I’m also not denying that Rudd probably wants to be prime minister again.  Who wouldn’t?  Who doesn’t?  Rudd’s ambitions were made clear with his disastrous and embarrassing leadership challenge last year, but having been soundly defeated, there’s no compelling evidence that Rudd is trying to roll the leader any more than the usual background chatter that is around in any party at any time.  There’s always someone who wants to roll the leader at the best of times.  Joe Hockey nominated at the last Liberal spill, so are we really supposed to think he is behind Tony Abbott and not seeking to undermine him with every television appearance?  Really?

Of course Rudd wants to be PM again but so what?  So does every single member of parliament.  Nobody dreams of being Parliamentary Secretary for Trade.  They want the top job.  For no good reason, we have had quite a few stories recently about how people who knew Tony Abbott when he was young thought he might be prime minister one day.  Guess what?  Pick any MP, federal or state, or even a lot of local councillors, and I’ll bet you’ll find people in their past who tell you, “We all reckoned s/he could be prime minister one day.”  It means nothing!

It’s not Kevin Rudd’s fault that he can’t leave the house without some journo fresh out of media studies, or an old hand who ought to know better, saying, “Rudd seen with new tie. Leadership challenge imminent?”  It’s not Rudd’s fault that the standard of political journalism is currently on a par with Big Brother.  He was voted out of the house so why hasn’t he gone away?  The reason is because there’s no reason why he should.  I’m not going to repeat his tired line about cold showers but everybody just get a grip.  What I will repeat is my plea for the press to start reporting what is actually happening, not what you think might be happening or would like to happen.


  1. So True, Best line: "Former prime ministers don’t have to just go away simply because reporters in search of an easy story don’t know how to explain it if they don’t."

    If the ALP want to win they should stop fighting about Kevin Rudd.
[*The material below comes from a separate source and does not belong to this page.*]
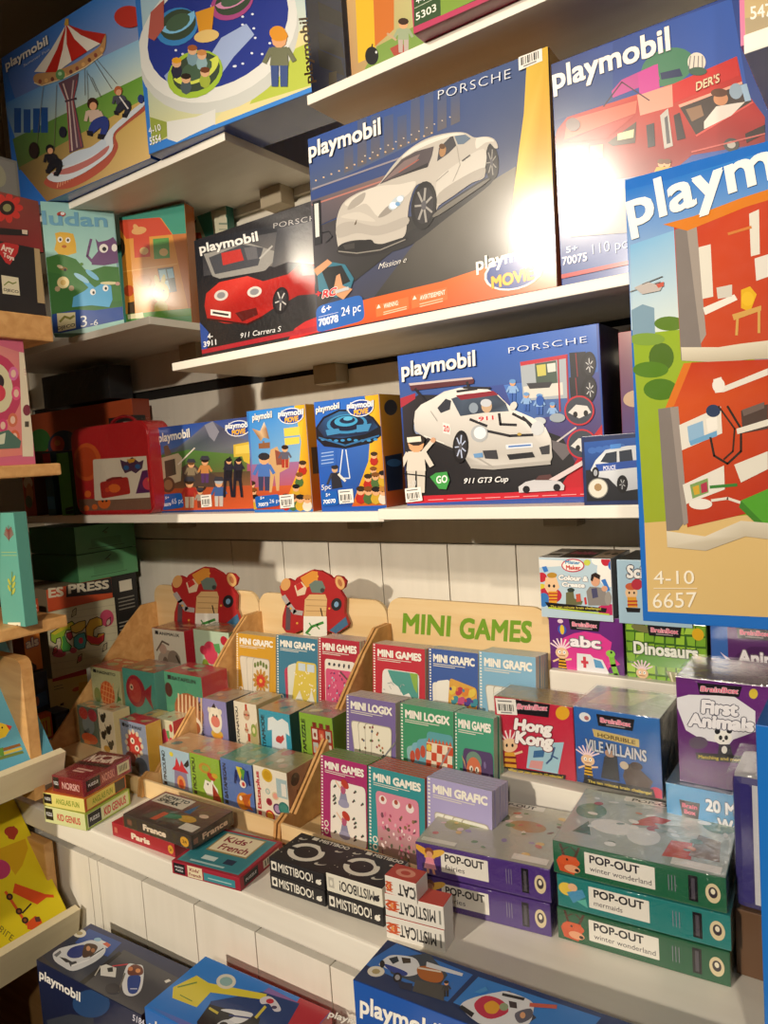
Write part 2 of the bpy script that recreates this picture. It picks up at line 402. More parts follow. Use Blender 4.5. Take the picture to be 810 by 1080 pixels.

He is very very popular in Queensland and I know that State Govt should have nothing to do with Federal Govt, but that is just not true out in punter land, so if you pit Kevin's popularity against Cambell Newman's unpopularity, has to be votes there and would be silly to toss that out just due to petty leadership rubbish. Surely the ultimate end game for the ALP is to stop the Libs winning power?

    1. State issues may be different from federal but the parties are peas in a pod. Queensland is a lesson to the rest of the country about what can happen when you elect an unknown quantity for the sake of punishing the incumbent. Labor should be embracing every opportunity to remind people of that.

  2. I agree entirely that there is no reason for Mr Rudd to go away, BUT I wish he would work more effectively for the Labor cause. At present, so much of his efforts and appearances seem to be 'look at me 'events. In my opinion all he is doing is cheapening his legacy for no benefit.
    I think howver he denies it - even if he said ' I won't stand and if called I wont serve' MSM still would spin it.